Aquino is interesting because he is what is known as a theistic Satanist (or Setian, as he would now call himself), where Satan/Set is viewed as more than a mere metaphor for rebellion. Theistic Satanists would seem to be in the minority today, but they are commonly misunderstood as being believers in the actual Satan of the Bible. In reality, they are no different from theists who see all religions as vaguely pointing to the same metaphysical reality. Words like “Set” are used to give substance to a reality that is ultimately beyond our understanding and must be intuited.

Black Magic was written in successive edits from 1975 to 2010. It was never published commercially, but reserved for new members of the Temple of Set. Due to it appearing in various forms on the internet, Aquino has now publicly released the definitive version for free download from his web site.

Early chapters of the book are mostly concerned with Temple-specific matters, such as identifying reasons why a person should or should not join, explaining the degree system of the Temple and the Egyptian connection.

Where the book really takes off for me is chapter 4, entitled “The Black Magical Theory of the Universe.” My own personal experience with psi phenomena leads me to believe that the fundamental nature of the universe is much weirder than materialistic science would give credence to, so I am always fascinated by bigger worldviews. The Temple divides the universe into two parts: the Objective Universe (OU), which is the world around you, and the Subjective Universe (SU), which is essentially the world inside your head, incorporating the OU filtered through your sense and brain, and also anything you imagine. In mundane existence, the OU affects the SU, and it doesn’t work the other way around. However, there exists what is called a Magical Link between your SU and the OU, which allows the SU to affect the OU.

Magic is divided into “Lesser Black Magic” and “Greater Black Magic.” The former is the use of obscure physical laws to affect another person’s SU; stage magic, for instance. The latter is something genuinely supra-mundane, achieved using ritual. Ritual is seen as a means of affecting one’s own SU to create the Magical Link. Ultimately, ritual is not a necessity, and is referred to as training wheels for magic. Medial Black Magic is non-ritualised magic.
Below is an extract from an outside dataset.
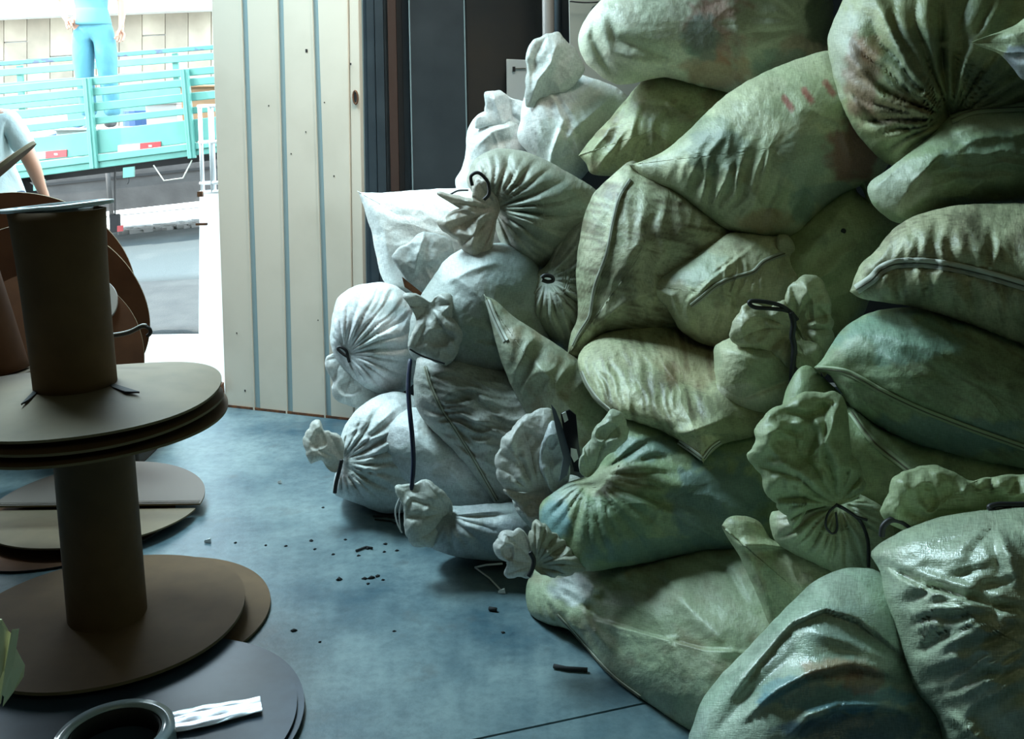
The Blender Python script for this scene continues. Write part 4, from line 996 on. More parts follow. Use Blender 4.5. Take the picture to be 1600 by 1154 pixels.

The book also contains material on ethics, discussing various schools of ethics that have developed through philosophy. Of chief concern is the role of the Black Magician in the world, as an agent of productive change. The Temple of Set has completely moved away from the unfortunate stereotype that attaches itself to Satanism: the misconception by the would-be Satanist that he has found a philosophy that will allow him to justify his decadence and destructiveness. No such persons are welcome as members of the Temple of Set.

Aquino is an extremely clear and rational writer. There is no muddy water in his presentation. I’m not sure how much or how little I agree with his worldview, but I found this book to be a treasure trove of useful insights. It’s also not so intellectual that a lay reader can’t benefit.

The one piece of weak scholarship in the volume is Aquino’s conflation of the Hebrew “Satan” with the earlier Egyptian “Set-an.” This shows a complete lack of understanding of the origins of the Hebrew word, which is not even a name, but a common verb/noun, translated as “to oppose” in Numbers 22:22. It also needs to be understand that the Hebrew Satan is not the same as the later development of the Christian Satan. The original character was an angel in God’s service (see the Book of Job), not an adversary to God as he is depicted in Christianity.

Recommended reading for students of philosophy and metaphysics, as well as psychic and occult dabblers.